Step-by-step explanation:
First, the linear thermal expansion formula needs to be used to determine the temperature increase required for a brass rod to expand by 2.5%. The formula is:
\(\Delta L = L_{0} \cdot \alpha \cdot \Delta T\)
Where \(\Delta L\) is the change in length, \(L_{0}\) is the original length, \(\alpha\) is the coefficient of linear expansion for brass (approximately \(19 \times 10^{-6} \; ^{\circ}C^{-1}\)), and \(\Delta T\) is the change in temperature in degrees Celsius.
Given that we want the rod to be 2.5% longer, we replace the \(\Delta L\) with \(0.025 \cdot L_{0}\) and solve for \(\Delta T\) as follows:
\(0.025 \cdot L_{0} = L_{0} \cdot \alpha \cdot \Delta T\)

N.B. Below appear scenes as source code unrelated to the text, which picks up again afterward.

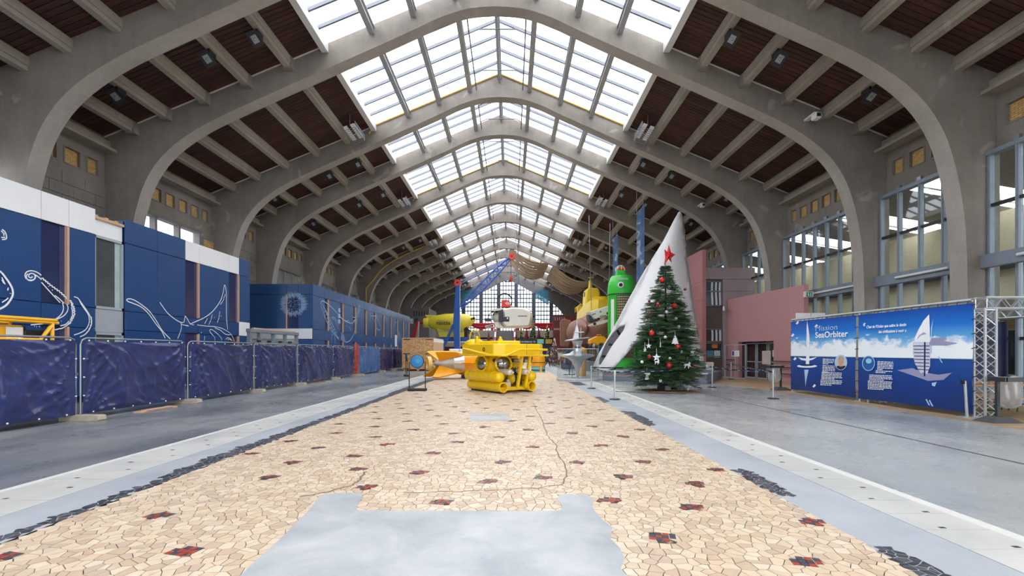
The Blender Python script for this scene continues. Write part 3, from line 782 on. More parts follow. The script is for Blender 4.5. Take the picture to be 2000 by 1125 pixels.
oct_ = [[(228, 585), (218, 550), (235, 520), (280, 510), (330, 525), (368, 552)], coil, coil2, [(310, 545), (345, 570), (370, 592)], [(368, 615), (440, 695), (500, 760), (540, 803)],
        jag([(372, 575), (450, 640), (540, 705), (620, 780)], 5, 8), [(490, 735), (530, 765), (575, 808)], [(560, 805), (570, 850), (555, 900), (510, 945), (450, 972), (380, 995), (270, 1005)],
        [(600, 815), (612, 850), (600, 890), (560, 930), (470, 970)], jag([(630, 780), (660, 830), (674, 900), (650, 960), (600, 1015)], 6, 7), jag([(640, 800), (650, 860), (655, 910), (632, 965)], 4, 5),
        jag([(375, 1080), (450, 1060), (560, 1035), (640, 985)], 4, 7), [(540, 1015), (590, 1000), (620, 970)],
        [(665, 748), (700, 760), (730, 800), (780, 870), (815, 930), (828, 980), (810, 1040), (770, 1090), (720, 1115)], [(710, 770), (740, 830), (790, 900), (805, 950), (800, 1000), (770, 1050), (720, 1080), (665, 1098)],
        jag([(820, 930), (828, 985), (805, 1050), (760, 1100)], 4, 5), [(300, 1015), (305, 1018)], [(318, 1022), (322, 1024)], [(345, 1018), (350, 1022)], [(430, 650), (434, 655)], [(462, 685), (468, 690)], [(510, 985), (514, 988)], [(545, 970), (549, 973)],
        ([(0, 528), (40, 580), (80, 640), (100, 690), (98, 740), (70, 790), (40, 825), (0, 850), (-60, 870), (-160, 850), (-210, 760), (-190, 640), (-110, 540), (-40, 510), (0, 528)], 0.055),
        [(0, 570), (30, 635)], [(0, 592), (18, 625)], [(60, 665), (52, 690)], [(80, 715), (76, 722)], [(0, 800), (40, 775), (58, 758)], [(0, 130), (25, 150), (40, 185), (38, 218), (0, 225)], jag([(0, 145), (20, 160), (30, 190)], 4, 3), [(0, 205), (36, 205)]]
mural('octopus_drawing', oct_, (0, 420), 4.688, 0.032, pav, MS, fpt, m_mural, lab='white line drawing of curling tentacles')
manta = [([(570, 990), (520, 890), (440, 790), (340, 650), (240, 560), (130, 510), (60, 485), (38, 462), (60, 448), (110, 452), (180, 485), (260, 540), (340, 605), (400, 680), (460, 770), (520, 870), (590, 950), (640, 998)], 0.036),
         ([(495, 495), (540, 560), (600, 640), (680, 710), (770, 765), (820, 770), (835, 740), (845, 685), (875, 725), (905, 780), (925, 798)], 0.034),
         ([(920, 790), (1000, 755), (1100, 710), (1200, 640), (1280, 550), (1340, 450), (1370, 340), (1385, 258), (1400, 290), (1412, 380), (1410, 560), (1415, 740), (1430, 870)], 0.036),
         [(790, 790), (790, 850), (770, 920), (740, 995)], [(780, 775), (800, 800), (880, 815)], [(1010, 805), (1120, 820), (1250, 830), (1340, 850), (1420, 890), (1480, 940), (1520, 1030)],
         [(1250, 845), (1330, 880), (1400, 935), (1480, 940)], [(1245, 970), (1200, 920), (1180, 885), (1190, 870), (1220, 875), (1290, 930), (1340, 985), (1345, 1020)], [(1250, 970), (1250, 1020)], [(1150, 715), (1110, 790)], [(1215, 660), (1195, 740), (1165, 805)],
         [(1320, 620), (1310, 690), (1285, 775)], jag([(1395, 380), (1360, 480), (1325, 525)], 5, 4), [(1400, 1010), (1420, 985), (1460, 990), (1490, 1025)], [(1430, 1010), (1455, 1000), (1470, 1020)], [(850, 815), (890, 820)], [(930, 800), (960, 805)], [(1060, 920), (1070, 900)], [(1110, 960), (1105, 1015)], [(1240, 700), (1246, 706)], [(1330, 685), (1338, 686)]]
mural('manta_ray_drawing', manta, (240, 520), 7.03, 0.028, pav, MS, fpt, m_mural, lab='white line drawing of a manta ray')

X2, Y2, ZB = -12.93, 30.0, 6.06
pv2 = thing('exhibition_pavilion', 'far blue pavilion with a sea urchin on its end and whales along it', 'pavilion', (0, 0, 0))
b = MB(); b.box(-17.4, X2 - .1, Y2 + .1, 58.8, 0, ZB - .05); b.build('body', m_blue2, pv2)
def end_panel(x0, x1, z0, z1, mat, label=None):
    g = 0.009; b = MB(); b.box(x0 + g, x1 - g, Y2 - 0.03, Y2 + .12, z0 + g, z1 - g); return bevel(b.build('panel', mat, pv2, label=label), 0.006)
xs = [-17.3, -15.9, -14.6, -13.84, X2]
for i in range(4):
    end_panel(xs[i], xs[i + 1], 5.37, ZB, m_blue2)
    if i != 2: end_panel(xs[i], xs[i + 1], 3.16, 5.37, m_blue2)
    end_panel(xs[i], xs[i + 1], 2.475, 3.16, m_wcl, 'white band panel'); 
    end_panel(xs[i], xs[i + 1], 0.1, 2.475, m_blue2 if i == 3 else P('beige_shutter', (190, 186, 172), 0.6), None if i == 3 else 'beige shutter')
b = MB(); b.box(-14.6, -13.84, Y2, Y2 + .06, 3.16, 5.37); sw = b.build('slit_window', m_slit, pv2); b = MB(); b.box(-14.63, -14.56, Y2 - .05, Y2, 3.16, 5.37); b.build('wooden_edge', m_lath, sw)
ys = [Y2]
for k in range(10): ys += [31.94 + 2.85 * k, 32.66 + 2.85 * k]
ys.append(58.8)
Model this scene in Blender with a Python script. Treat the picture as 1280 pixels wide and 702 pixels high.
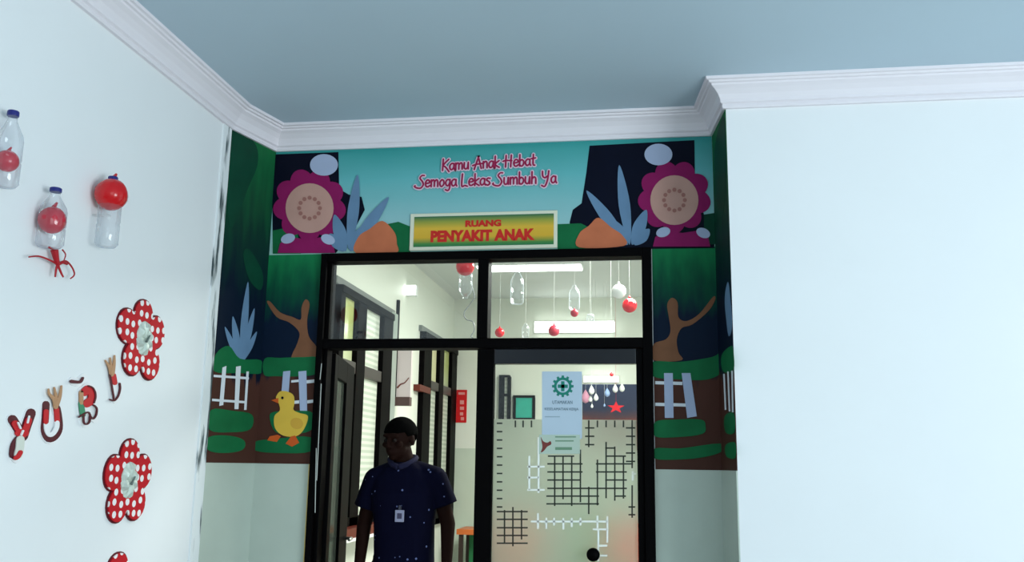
import bpy, bmesh, math, random
from mathutils import Vector, Matrix
random.seed(7)
for o in list(bpy.data.objects): bpy.data.objects.remove(o)
SC = bpy.context.scene
COL = SC.collection
PI = math.pi

# ------------------------------------------------------------------ camera
EYE = 1.45
FPX, YAW, PITCH, ROLL = 1154.9, -0.1491, 0.1976, 0.0149
fwd = Vector((math.sin(YAW)*math.cos(PITCH), math.cos(YAW)*math.cos(PITCH), math.sin(PITCH)))
_r = Vector((math.cos(YAW), -math.sin(YAW), 0)); _u = _r.cross(fwd)
right = _r*math.cos(ROLL) + _u*math.sin(ROLL)
up = _u*math.cos(ROLL) - _r*math.sin(ROLL)
CAM = Vector((0, 0, EYE))
cd = bpy.data.cameras.new('camera'); cam = bpy.data.objects.new('camera', cd); COL.objects.link(cam)
cd.sensor_width = 36; cd.lens = FPX*36/1280; cd.clip_start = .05
M3 = Matrix((right, up, -fwd)).transposed()
cam.matrix_world = Matrix.Translation(CAM) @ M3.to_4x4()
SC.camera = cam

# ------------------------------------------------------------------ light and exposure
vs = SC.view_settings
vs.view_transform = 'Standard'; vs.look = 'None'; vs.gamma = 1; vs.exposure = 0; vs.use_curve_mapping = False
w = bpy.data.worlds.new('daylight'); SC.world = w; w.use_nodes = True
w.node_tree.nodes['Background'].inputs[0].default_value = (.78, .95, 1.0, 1)
w.node_tree.nodes['Background'].inputs[1].default_value = .5

def area(name, loc, target, sx, sy, power, col):
    l = bpy.data.lights.new(name, 'AREA'); l.shape = 'RECTANGLE'; l.size = sx; l.size_y = sy; l.energy = power; l.color = col
    o = bpy.data.objects.new(name, l); COL.objects.link(o); o.location = loc
    o.rotation_euler = (Vector(target)-Vector(loc)).to_track_quat('-Z', 'Y').to_euler(); return o
area('rear_daylight_fill', (2.2, -3.4, 1.8), (.2, 4.2, 1.7), 3.6, 2.2, 50, (.80, .96, 1.0))  # added area light behind the camera, stands in for daylight; no window built
area('side_daylight_fill', (4.6, -.2, 1.2), (-1.5, .8, 2.9), 3.4, 2.0, 250, (.84, .96, 1.0))  # added unseen area light from the right, lifts left wall and ceiling
area('ward_fill', (.3, 6.6, 3.12), (.3, 6.6, 0), 1.2, 1.6, 175, (.97, 1.0, .94))  # added lamp without a fixture, brightens the ward

# ------------------------------------------------------------------ planes measured from the picture
D, YF = 4.6, 4.2366
XL, XR, FL, FR = -2.0161, .3377, -2.1091, .3765
ZC = EYE + 1.672            # under side of the cornice
ZCEIL = 3.25
XI, YE, ZI = -2.06, 9.58, 3.2   # ward beyond: left wall, far wall, ceiling
XIR = 2.3
def plane(p, n): return (Vector(p), Vector(n).normalized())
BACK = plane((0, D, 0), (0, -1, 0))
LEFT = plane((FL, 0, 0), (1, 0, 0))
FACE = plane((0, YF, 0), (0, -1, 0))
dl = Vector((XL-FL, D-YF, 0)); RETL = plane((FL, YF, 0), (dl.y, -dl.x, 0))
dr = Vector((FR-XR, YF-D, 0)); RETR = plane((XR, D, 0), (dr.y, -dr.x, 0))
WARDL = plane((XI, 0, 0), (1, 0, 0))
WARDE = plane((0, YE, 0), (0, -1, 0))
def atY(y): return plane((0, y, 0), (0, -1, 0))
def at(px, py, pl, off=0):
    d = right*((px-640)/FPX) - up*((py-351)/FPX) + fwd
    p0, n = pl; p0 = p0 + n*off
    return CAM + d*((p0-CAM).dot(n)/d.dot(n))

# ------------------------------------------------------------------ materials
def lin(c): return tuple((v/12.92 if v <= .04045 else ((v+.055)/1.055)**2.4) for v in (x/255 for x in c))
MATS = {}
def mat(name, rgb, rough=.5, spec=.3, metal=0, noise=.0, nscale=8, emis=0, alpha=1, ramp=None, axis='Z', bump=0, sheen=0):
    """procedural principled material; ramp = [(pos, rgb)...] along the generated axis"""
    if name in MATS: return MATS[name]
    m = bpy.data.materials.new(name); m.use_nodes = True; nt = m.node_tree; N = nt.nodes; L = nt.links
    b = N['Principled BSDF']
    b.inputs['Roughness'].default_value = rough; b.inputs['Specular IOR Level'].default_value = spec; b.inputs['Metallic'].default_value = metal
    col = None
    tc = N.new('ShaderNodeTexCoord')
    if ramp:
        sp = N.new('ShaderNodeSeparateXYZ'); L.new(tc.outputs['Generated'], sp.inputs[0])
        nz = N.new('ShaderNodeTexNoise'); nz.inputs['Scale'].default_value = 5; L.new(tc.outputs['Generated'], nz.inputs['Vector'])
        ad = N.new('ShaderNodeMath'); ad.operation = 'MULTIPLY_ADD'; ad.inputs[1].default_value = noise; L.new(nz.outputs['Fac'], ad.inputs[0]); L.new(sp.outputs[axis], ad.inputs[2])
        sb = N.new('ShaderNodeMath'); sb.operation = 'SUBTRACT'; sb.inputs[1].default_value = noise/2; L.new(ad.outputs[0], sb.inputs[0])
        cr = N.new('ShaderNodeValToRGB'); els = cr.color_ramp.elements
        while len(els) < len(ramp): els.new(.5)
        for e, (p, c) in zip(els, ramp): e.position = p; e.color = (*lin(c), 1)
        L.new(sb.outputs[0], cr.inputs[0]); col = cr.outputs[0]
    else:
        c = lin(rgb)
        nz = N.new('ShaderNodeTexNoise'); nz.inputs['Scale'].default_value = nscale; nz.inputs['Detail'].default_value = 4
        L.new(tc.outputs['Object'], nz.inputs['Vector'])
        mx = N.new('ShaderNodeMix'); mx.data_type = 'RGBA'
        mx.inputs['A'].default_value = (*[v*(1-noise) for v in c], 1); mx.inputs['B'].default_value = (*[min(1, v*(1+noise)) for v in c], 1)
        L.new(nz.outputs['Fac'], mx.inputs['Factor']); col = mx.outputs['Result']
        if bump:
            bp = N.new('ShaderNodeBump'); bp.inputs['Strength'].default_value = bump; bp.inputs['Distance'].default_value = .01
            L.new(nz.outputs['Fac'], bp.inputs['Height']); L.new(bp.outputs[0], b.inputs['Normal'])
    L.new(col, b.inputs['Base Color'])
    if emis:
        L.new(col, b.inputs['Emission Color']); b.inputs['Emission Strength'].default_value = emis
    MATS[name] = m; return m

def clear(name, tint=(1, 1, 1), gloss=.08, rough=.03, milky=0, milk=(220, 225, 220), edge=0):
    """see-through sheet: transparent + mirror gloss (+ milky diffuse)"""
    if name in MATS: return MATS[name]
    m = bpy.data.materials.new(name); m.use_nodes = True; nt = m.node_tree; N = nt.nodes; L = nt.links
    N.remove(N['Principled BSDF']); out = N['Material Output']
    t = N.new('ShaderNodeBsdfTransparent'); t.inputs[0].default_value = (*tint, 1)
    g = N.new('ShaderNodeBsdfGlossy'); g.inputs['Roughness'].default_value = rough
    lw = N.new('ShaderNodeLayerWeight'); lw.inputs['Blend'].default_value = .35
    mr = N.new('ShaderNodeMapRange'); mr.inputs['To Min'].default_value = gloss; mr.inputs['To Max'].default_value = min(1, gloss*6)
    L.new(lw.outputs['Fresnel'], mr.inputs['Value'])
    mx = N.new('ShaderNodeMixShader'); L.new(mr.outputs[0], mx.inputs[0]); L.new(t.outputs[0], mx.inputs[1]); L.new(g.outputs[0], mx.inputs[2])
    last = mx
    if milky or edge:
        d = N.new('ShaderNodeBsdfDiffuse'); d.inputs[0].default_value = (*lin(milk), 1)
        tr = N.new('ShaderNodeBsdfTranslucent'); tr.inputs[0].default_value = (*lin(milk), 1)
        a = N.new('ShaderNodeMixShader'); a.inputs[0].default_value = .5; L.new(d.outputs[0], a.inputs[1]); L.new(tr.outputs[0], a.inputs[2])
        b2 = N.new('ShaderNodeMixShader')
        if edge:
            mr2 = N.new('ShaderNodeMapRange'); mr2.inputs['From Min'].default_value = .3; mr2.inputs['From Max'].default_value = 1
            mr2.inputs['To Min'].default_value = milky; mr2.inputs['To Max'].default_value = edge
            L.new(lw.outputs['Facing'], mr2.inputs['Value']); L.new(mr2.outputs[0], b2.inputs[0])
        else: b2.inputs[0].default_value = milky
        L.new(last.outputs[0], b2.inputs[1]); L.new(a.outputs[0], b2.inputs[2]); last = b2
    L.new(last.outputs[0], out.inputs[0])
    MATS[name] = m; return m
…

\(\Delta T = \dfrac{0.025}{\alpha}\)
\(\Delta T = \dfrac{0.025}{19 \times 10^{-6}}\)
\(\Delta T \approx 1316 \; ^{\circ}C\)
Since the initial temperature is 30 \(^{\circ}C\), the final temperature (T) would be:
\(T = 30 \; ^{\circ}C + 1316 \; ^{\circ}C\)
\(T \approx 1346 \; ^{\circ}C\)
To two significant figures, the brass rod needs to be heated to approximately 1300 \(^{\circ}C\) to be 2.5% longer than its original length at 30 \(^{\circ}C\).